Depuis cette déclaration, relayée par de nombreux médias, le ministère malaisien de l’Immigration s’est refusé à tout commentaire.
Les Ouïghours, une minorité turcophone et à majorité musulmane vivant essentiellement dans le Xinjiang, une région située dans le nord-ouest de la Chine, font l’objet d’une répression grandissante de la part de Pékin. Ces dernières années, la résistance et les manifestations se sont multipliées dans la Région autonome ouïghoure du Xinjiang, où les habitants dénoncent une politique de répression culturelle et religieuse à leur encontre ainsi qu’une sinisation forcée, similaire à celle mise en œuvre au Tibet.
Les tensions dans le Xinjiang, qui vit presque coupé du reste du monde et des médias, sont de plus en plus vives depuis les attentats anti-chinois qui ont été perpétrés par une frange terroriste ouïghoure ces derniers mois, en réaction aux mesures oppressives décrétées par les autorités. La période du Ramadan notamment a donné lieu à des nombreuses mesures de rétorsion de la part des autorités, qui ont fait réagir la communauté internationale elle-même.
L’ONG Suaram a également souligné que les Ouïghours actuellement détenus devaient avoir le droit d’être jugés devant des tribunaux malaisiens, comme l’exige le droit international pour les réfugiés. Quant au Haut Commissariat aux Réfugiés des Nations Unies (UNHCR), il a déclaré n’avoir toujours pas pu obtenir de renseignements de la part des autorités de Kuala Lumpur au sujet des 155 Ouighours actuellement en passe d’être expulsés.
Ce n’est pas la première fois que la politique de la Malaisie concernant les réfugiés et demandeurs d’asile qui ont fui la Chine est montrée du doigt pour son allégeance à Pékin avec laquelle elle entretient des liens économiques étroits.
En février 2013 déjà, plusieurs organisations internationales des droits de l’homme, Human Rights Watch (HRW) ainsi que l’UNHCR, avaient condamné vigoureusement le rapatriement forcé par Kuala Lumpur en Chine de six Ouïghours, sur lesquels planaient les menaces les plus sérieuses quant au sort qui les y attendait.

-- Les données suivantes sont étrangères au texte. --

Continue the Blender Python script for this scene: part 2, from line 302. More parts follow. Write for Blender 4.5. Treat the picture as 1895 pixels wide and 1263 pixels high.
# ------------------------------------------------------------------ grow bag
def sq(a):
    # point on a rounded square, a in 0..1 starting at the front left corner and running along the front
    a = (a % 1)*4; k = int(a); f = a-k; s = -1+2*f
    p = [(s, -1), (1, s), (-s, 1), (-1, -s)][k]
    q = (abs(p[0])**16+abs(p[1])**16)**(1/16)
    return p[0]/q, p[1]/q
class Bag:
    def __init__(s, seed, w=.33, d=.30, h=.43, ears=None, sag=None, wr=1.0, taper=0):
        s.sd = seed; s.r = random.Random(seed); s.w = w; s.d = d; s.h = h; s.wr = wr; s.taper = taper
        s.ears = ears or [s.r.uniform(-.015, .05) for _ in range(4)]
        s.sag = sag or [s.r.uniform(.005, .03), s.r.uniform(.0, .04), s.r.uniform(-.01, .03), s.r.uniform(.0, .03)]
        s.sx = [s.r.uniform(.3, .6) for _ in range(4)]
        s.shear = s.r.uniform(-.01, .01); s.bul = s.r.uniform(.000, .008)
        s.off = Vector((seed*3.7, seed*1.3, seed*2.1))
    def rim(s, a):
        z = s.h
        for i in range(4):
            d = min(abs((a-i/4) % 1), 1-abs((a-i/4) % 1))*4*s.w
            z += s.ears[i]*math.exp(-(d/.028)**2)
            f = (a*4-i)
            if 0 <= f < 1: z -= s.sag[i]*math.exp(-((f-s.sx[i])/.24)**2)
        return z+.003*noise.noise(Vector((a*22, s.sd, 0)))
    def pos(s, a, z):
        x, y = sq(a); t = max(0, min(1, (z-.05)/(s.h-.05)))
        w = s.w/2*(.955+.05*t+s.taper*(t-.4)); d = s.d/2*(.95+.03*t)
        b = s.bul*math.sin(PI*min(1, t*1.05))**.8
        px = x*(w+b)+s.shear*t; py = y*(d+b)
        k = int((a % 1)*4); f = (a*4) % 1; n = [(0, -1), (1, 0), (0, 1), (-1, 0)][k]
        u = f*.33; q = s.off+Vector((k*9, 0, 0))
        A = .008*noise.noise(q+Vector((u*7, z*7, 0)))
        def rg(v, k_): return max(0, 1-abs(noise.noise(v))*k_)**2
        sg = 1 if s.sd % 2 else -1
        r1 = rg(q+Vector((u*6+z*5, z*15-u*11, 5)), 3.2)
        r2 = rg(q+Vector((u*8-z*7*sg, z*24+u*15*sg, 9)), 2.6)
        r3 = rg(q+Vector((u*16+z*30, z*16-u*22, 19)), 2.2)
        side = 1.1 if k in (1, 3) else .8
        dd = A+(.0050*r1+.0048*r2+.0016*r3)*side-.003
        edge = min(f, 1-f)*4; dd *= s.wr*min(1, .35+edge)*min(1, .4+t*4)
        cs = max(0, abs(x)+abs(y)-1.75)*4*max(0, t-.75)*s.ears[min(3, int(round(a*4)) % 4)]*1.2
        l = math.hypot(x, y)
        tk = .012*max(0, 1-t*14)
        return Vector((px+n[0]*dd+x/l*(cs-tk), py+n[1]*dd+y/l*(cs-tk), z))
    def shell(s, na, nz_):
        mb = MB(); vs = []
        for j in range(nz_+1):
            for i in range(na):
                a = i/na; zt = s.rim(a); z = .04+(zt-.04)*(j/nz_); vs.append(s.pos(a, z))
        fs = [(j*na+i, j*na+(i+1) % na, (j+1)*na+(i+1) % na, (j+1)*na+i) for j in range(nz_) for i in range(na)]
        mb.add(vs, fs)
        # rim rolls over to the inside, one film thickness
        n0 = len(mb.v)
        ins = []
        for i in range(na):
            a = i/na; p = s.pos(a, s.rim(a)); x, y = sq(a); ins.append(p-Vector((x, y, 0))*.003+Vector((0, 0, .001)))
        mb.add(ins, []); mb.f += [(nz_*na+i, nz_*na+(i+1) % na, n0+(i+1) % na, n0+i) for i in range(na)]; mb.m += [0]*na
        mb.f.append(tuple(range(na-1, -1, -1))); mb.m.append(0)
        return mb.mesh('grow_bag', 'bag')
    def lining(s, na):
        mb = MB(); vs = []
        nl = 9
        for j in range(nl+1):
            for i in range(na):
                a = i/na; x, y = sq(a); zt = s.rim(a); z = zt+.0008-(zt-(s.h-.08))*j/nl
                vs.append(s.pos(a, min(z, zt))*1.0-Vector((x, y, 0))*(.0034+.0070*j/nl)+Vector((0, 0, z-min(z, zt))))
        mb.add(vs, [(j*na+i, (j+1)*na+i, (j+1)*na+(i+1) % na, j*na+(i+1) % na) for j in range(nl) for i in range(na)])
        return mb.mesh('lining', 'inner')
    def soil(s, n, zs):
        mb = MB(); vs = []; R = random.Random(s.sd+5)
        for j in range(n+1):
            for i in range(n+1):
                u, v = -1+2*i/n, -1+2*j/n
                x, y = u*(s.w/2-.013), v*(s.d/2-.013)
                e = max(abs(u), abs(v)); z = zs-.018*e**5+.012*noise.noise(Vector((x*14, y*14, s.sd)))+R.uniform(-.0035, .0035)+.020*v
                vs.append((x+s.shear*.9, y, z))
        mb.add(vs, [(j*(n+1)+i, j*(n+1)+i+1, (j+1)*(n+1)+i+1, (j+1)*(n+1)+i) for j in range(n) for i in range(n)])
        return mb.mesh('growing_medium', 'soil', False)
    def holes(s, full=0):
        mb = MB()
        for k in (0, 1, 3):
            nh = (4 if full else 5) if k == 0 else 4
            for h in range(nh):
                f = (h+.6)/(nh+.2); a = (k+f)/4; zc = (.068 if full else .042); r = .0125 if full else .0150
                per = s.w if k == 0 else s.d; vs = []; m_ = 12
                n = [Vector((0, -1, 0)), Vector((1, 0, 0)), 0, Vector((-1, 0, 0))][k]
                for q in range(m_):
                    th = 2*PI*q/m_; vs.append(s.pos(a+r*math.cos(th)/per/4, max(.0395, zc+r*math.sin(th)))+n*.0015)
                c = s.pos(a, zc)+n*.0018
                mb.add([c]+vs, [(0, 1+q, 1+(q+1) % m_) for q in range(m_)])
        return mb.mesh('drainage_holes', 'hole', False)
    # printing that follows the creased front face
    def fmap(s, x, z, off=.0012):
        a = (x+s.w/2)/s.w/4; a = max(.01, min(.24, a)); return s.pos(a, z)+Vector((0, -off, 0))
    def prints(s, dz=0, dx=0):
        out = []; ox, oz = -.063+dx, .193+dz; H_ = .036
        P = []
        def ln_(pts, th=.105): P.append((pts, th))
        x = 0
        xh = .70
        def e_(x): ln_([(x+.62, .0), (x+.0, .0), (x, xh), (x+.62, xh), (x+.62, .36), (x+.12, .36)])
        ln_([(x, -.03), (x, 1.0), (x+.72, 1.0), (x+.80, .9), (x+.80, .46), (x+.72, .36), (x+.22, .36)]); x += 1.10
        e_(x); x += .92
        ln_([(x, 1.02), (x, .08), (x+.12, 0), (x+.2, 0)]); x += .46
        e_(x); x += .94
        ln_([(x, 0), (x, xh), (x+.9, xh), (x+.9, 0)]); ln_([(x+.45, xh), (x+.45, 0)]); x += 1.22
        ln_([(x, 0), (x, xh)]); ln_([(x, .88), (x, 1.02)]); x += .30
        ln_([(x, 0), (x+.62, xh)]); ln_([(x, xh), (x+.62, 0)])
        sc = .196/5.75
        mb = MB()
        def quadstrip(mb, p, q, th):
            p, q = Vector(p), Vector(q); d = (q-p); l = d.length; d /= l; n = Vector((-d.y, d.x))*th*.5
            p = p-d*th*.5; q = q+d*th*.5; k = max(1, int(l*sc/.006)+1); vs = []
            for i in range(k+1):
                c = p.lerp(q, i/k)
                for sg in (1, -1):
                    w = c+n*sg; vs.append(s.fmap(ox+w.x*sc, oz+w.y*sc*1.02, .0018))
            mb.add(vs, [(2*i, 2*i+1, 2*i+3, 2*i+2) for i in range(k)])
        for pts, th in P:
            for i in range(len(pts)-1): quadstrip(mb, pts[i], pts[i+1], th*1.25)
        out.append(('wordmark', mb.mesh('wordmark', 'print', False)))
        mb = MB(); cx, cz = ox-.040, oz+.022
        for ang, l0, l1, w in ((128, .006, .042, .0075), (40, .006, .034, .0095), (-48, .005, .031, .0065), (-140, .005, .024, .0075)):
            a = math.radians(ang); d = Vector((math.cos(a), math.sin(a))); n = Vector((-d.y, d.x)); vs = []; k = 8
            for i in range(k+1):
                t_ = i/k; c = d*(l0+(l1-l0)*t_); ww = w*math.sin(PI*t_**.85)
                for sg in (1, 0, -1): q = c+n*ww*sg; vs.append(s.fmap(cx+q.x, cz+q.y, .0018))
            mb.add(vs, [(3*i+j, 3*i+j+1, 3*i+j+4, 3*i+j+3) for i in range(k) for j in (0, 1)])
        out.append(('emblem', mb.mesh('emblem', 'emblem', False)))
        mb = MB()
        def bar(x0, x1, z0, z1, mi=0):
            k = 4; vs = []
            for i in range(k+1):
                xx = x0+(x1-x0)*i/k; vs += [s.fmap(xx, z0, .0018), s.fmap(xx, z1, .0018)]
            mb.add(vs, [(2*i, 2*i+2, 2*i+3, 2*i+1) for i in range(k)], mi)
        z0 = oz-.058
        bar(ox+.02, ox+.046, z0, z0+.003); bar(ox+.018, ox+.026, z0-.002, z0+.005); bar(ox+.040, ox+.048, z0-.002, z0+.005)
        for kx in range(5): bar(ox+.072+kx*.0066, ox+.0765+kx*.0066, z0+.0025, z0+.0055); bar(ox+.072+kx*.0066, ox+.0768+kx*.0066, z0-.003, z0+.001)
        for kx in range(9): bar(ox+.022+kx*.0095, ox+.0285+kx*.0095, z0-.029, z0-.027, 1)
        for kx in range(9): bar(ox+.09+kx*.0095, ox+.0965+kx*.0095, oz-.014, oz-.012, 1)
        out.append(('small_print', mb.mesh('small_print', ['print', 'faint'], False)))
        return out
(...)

Demandeurs d’asile, ils avaient pourtant obtenu le statut de réfugiés auprès de l’UNHCR et étaient donc sous sa protection. C’est en secret qu’ils avaient été remis par la Malaisie aux autorités chinoises et rapatriés par un vol spécial le 31 décembre 2012. L’opération n’avait été ébruitée qu’au début du mois de février, où elle avait déclenché un tollé international.
« Ce n’est pas la première fois que la Malaisie viole le droit international à la demande de Pékin, mais il faut s’assurer que ce sera la dernière : le gouvernement se doit d’expliquer comment cela a pu arriver et quel a été le rôle de la Chine », avait alors averti Phil Robertson de HRW. Un an auparavant, la Malaisie avait en effet rapatrié de force onze Ouïghours, en août 2011, sous l’accusation de contrebande et contre l’avis de plusieurs ONG qui avaient tenté de faire valoir « les graves violations des droits de l’homme qu’encourraient ces réfugiés s’ils étaient expulsés vers la Chine ».